Tak cukup satu jam kami di situ, konsep dan nama komunitas Makkareso berhasil dirumuskan di atas selembar kertas, sambil menikmati kopi susu buatan Rusdy Embas, pengelola Kafe Baca. Pak Syahriar hari itu juga mengajak kami ke rumahnya, yang hanya berseberangan jalan dengan Kafe Baca.
Begitu tiba di rumahnya, Pak Syahriar mengajak kami masuk dari satu ruangan ke ruangan lain. Foto-foto dirinya dengan artis ternama dipajang dalam ukuran besar. Ada Luna Maya, Mathias Muchus dan lain-lain, termasuk foto-fotonya di luar negeri.
Ada rak-rak buku dengan koleksi buku dalam beragam genre. Ada pula partisi bekas kegiatan festival cerita rakyat yang jadi semacam dekorasi ruangan, tapi informatif. Di lantai bawah ini, ada fasilitas 2 kamar mandi yang masing-masing dilengkapi bathtub.
Setelah melihat-lihat, kami gerak cepat membenahi segala hal yang diperlukan. Saya meminta tolong Nasrul, mendesain logo Makkareso, dan membuat spanduk besar yang akan dipasang di depan sebagai papan bicara. Ruangan juga dicat dan ditambahkan instalasi listrik untuk keperluan colokan para pengunjung nantinya.
Pak Syahriar memesan meja kursi untuk kafe. Saya membawa satu set meja dari rumah, juga perlengakapan dapur untuk kafe. Beruntung selama membenahi ruangan, tersedia Coca-Cola, kacang, dan kue kering, stok lebarannya tuan rumah hehehe.
Dalam konsep yang kami buat, komunitas ini memang juga akan mengelola kafe. Modal awalnya diberikan oleh Pak Syahriar, pengelolanya Romo. Ada perpustakaan dan taman baca, kegiatan diskusi (buku, film, media, fesyen, teater, dll), ada learning center untuk anak-anak. Kelas Kursus/workshop (public speaking, mode, menyanyi, film/teater, pertelevisian/radio, menulis kreatif). Ada ruang pertunjukkan (pentas musik, pemutaran film pendek/indi, dll), ruangan pameran, tempat penjualan kerajinan/produk kreatif, penerbitan.
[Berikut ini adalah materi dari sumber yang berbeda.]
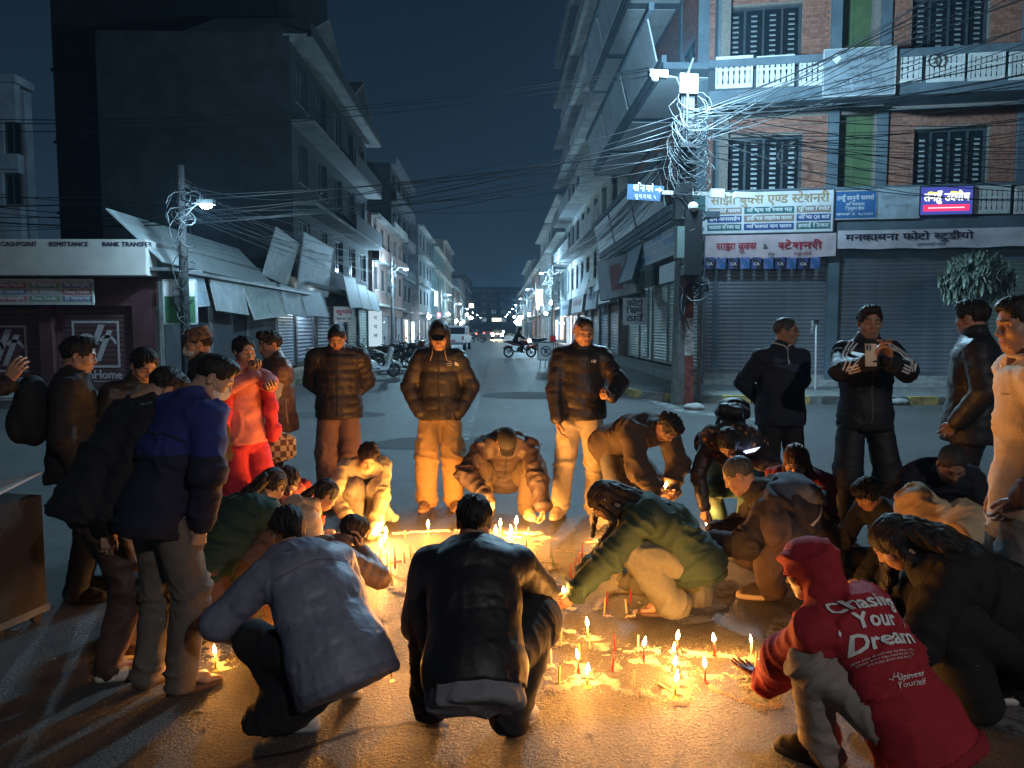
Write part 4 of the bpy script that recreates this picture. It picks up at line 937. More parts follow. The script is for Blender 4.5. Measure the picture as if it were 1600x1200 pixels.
def shoe_template(kind):
    key = ('shoe', kind)
    if key in _T: return _T[key]
    f = Field(.0065); hi = .030 if kind == 'boot' else (.012 if kind == 'high' else 0)
    f.ell((0, -.028, .050), (.040, .044, .045), 0).cap((0, -.02, .055), (0, .085, .050), .040, .040, .03, side=(1, 0, 0), sv=.95)
    f.cap((0, .06, .048), (0, .142, .036), .040, .038, .03, side=(1, 0, 0), sv=.8).cap((0, -.02, .06), (0, -.012, .095 + hi), .040, .041, .02)
    f.cap((0, -.02, .115 + hi), (0, -.012, .15 + hi), .034, .034, .0, 's') if kind != 'boot' else None
    f.cap((0, .035, .092), (0, .095, .066), .016, .015, .012)        # tongue and laces ridge
    f.plane((0, 0, .022), (0, 0, -1))
    V, F = f.mesh(); V = relax(V, F, 1, .3)
    n = vnormals(V, F); lace = np.sin(V[:, 1] * 430) * (np.abs(V[:, 0]) < .02) * (V[:, 1] > .03) * (V[:, 1] < .11)
    _T[key] = (V + n * (lace * .0022)[:, None], F); return _T[key]

def hair_template(style, h=0.006):
    key = ('hair', style, h)
    if key in _T: return _T[key]
    f = Field(h); thin = style in ('crop', 'fade', 'bald')
    g = 0 if thin else .006
    f.ell((0, -.014, .034), (.0775 + g, .097 + g, .084 + g), 0)
    if style in ('short', 'quiff', 'fade'): f.ell((0, .022, .084), (.060, .070, .043), .02)
    if style == 'quiff': f.ell((.01, .055, .100), (.055, .040, .030), .02)
    if style in ('long', 'bob', 'pony', 'bun', 'mop', 'tied'):
        f.ell((0, -.03, .03), (.085, .095, .092), .02)
    if style in ('long', 'bob'):
        for s in (-1, 1): f.cap((s * .055, .02, .07), (s * .082, -.005, -.09), .030, .028, .02, side=(0, 1, 0), sv=.6)
        f.cap((0, -.07, .03), (0, -.085, -.12), .06, .06, .03, side=(1, 0, 0), sv=.55)
    if style == 'bun': f.ell((0, -.125, .025), (.040, .036, .038), .012)
    if style == 'tied': f.ell((0, -.105, .0), (.032, .03, .03), .012)
    if style == 'mop':
        f.ell((0, .045, .075), (.072, .060, .045), .03)
        for s in (-1, 1): f.ell((s * .07, .01, .01), (.022, .045, .045), .02)
    if style == 'mop': f.ell((0, .115, -.045), (.070, .070, .075), .008, 's')
    elif style in ('long', 'bob'): f.ell((0, .118, -.045), (.062, .082, .112), .012, 's')
    else:
        f.ell((0, .118, -.040), (.080, .078, .092), .010, 's')
        f.cap((0, .105, .03), (0, .13, .03), .055, .06, .01, 's')
        for s in (-1, 1): f.ell((s * .085, .0, -.035), (.035, .040, .048), .010, 's')
    if style not in ('long', 'bob'): f.plane((0, -.05, -.062 if style != 'fade' else -.045), (0, -.35, -1), .01)
    if style in ('crop', 'fade'): f.plane((0, 0, -.05), (0, .0, -1), .01)
    V, F = f.mesh(); V = relax(V, F, 1, .4); N = vnormals(V, F)
    ang = np.arctan2(V[:, 0], V[:, 1] + .02)
    P = np.stack([ang * 11, V[:, 2] * 26, V[:, 1] * 26], 1); P2 = np.stack([ang * 34, V[:, 2] * 45, V[:, 1] * 45 + 9], 1)
    if style in ('long', 'bob', 'pony', 'bun', 'tied'): P = np.stack([V[:, 0] * 70, V[:, 2] * 8, V[:, 1] * 14], 1); P2 = P * 2.3 + 5
    d = (vnoise(P) - .5) * (.012 if not thin else .004) + (vnoise(P2, 3) - .5) * (.012 if not thin else .004)
    _T[key] = (V + N * d[:, None], F); return _T[key]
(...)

Konsep kafe yang punya fasilitas hotspot/Wifi ini, meubelernya dari barang bekas (bekas peti, kaleng cat dan drum minyak), interior berisi lukisan teman-teman para pelukis, cover buku penulis/penerbit lokal, poster film yang menampilkan artis daerah Sulawesi Selatan, kerajinan tradisional, dan kata-kata bijak pappasang/paseng.
Menu yang disediakan merupakan penganan tradisional Bugis/Makassar. Juga ada tanaman hijau untuk mendukung program gerakan Makassar Ta’ Tidak Rantasa (MTR). Dibuat pula rencana launching Makkareso, yakni tanggal 23 Juli 2016.
Itulah konsep awalnya. Tidak semua rencana di Makkareso itu terlaksana. Namun dari situ saya terhubung dengan banyak teman baru: perupa, pemain teater, sastrawan, dan pekerja seni lainnya. Dari sedikit kegiatan Makkareso yang terlaksana, saya menganggap penting untuk berbagi cerita ini. Karena ini juga bagian dari remah-remah sejarah aktivitas sastra dan mungkin juga kesenian di Sulawesi Selatan.
Makkareso itu komunitas dengan hanya beberapa orang. Dr Syahriar Tato, Saya, Romo, Nasrul, Maysir Yulanwar, Idwar Anwar, M Amir Jaya, Abdul Hakim Hazbul, dan Daeng Mangeppe. Menyusul nanti ada Yudhistira Sukatanya dan Anil Hukma yang diajak berkolaborasi untuk beberapa kegiatan.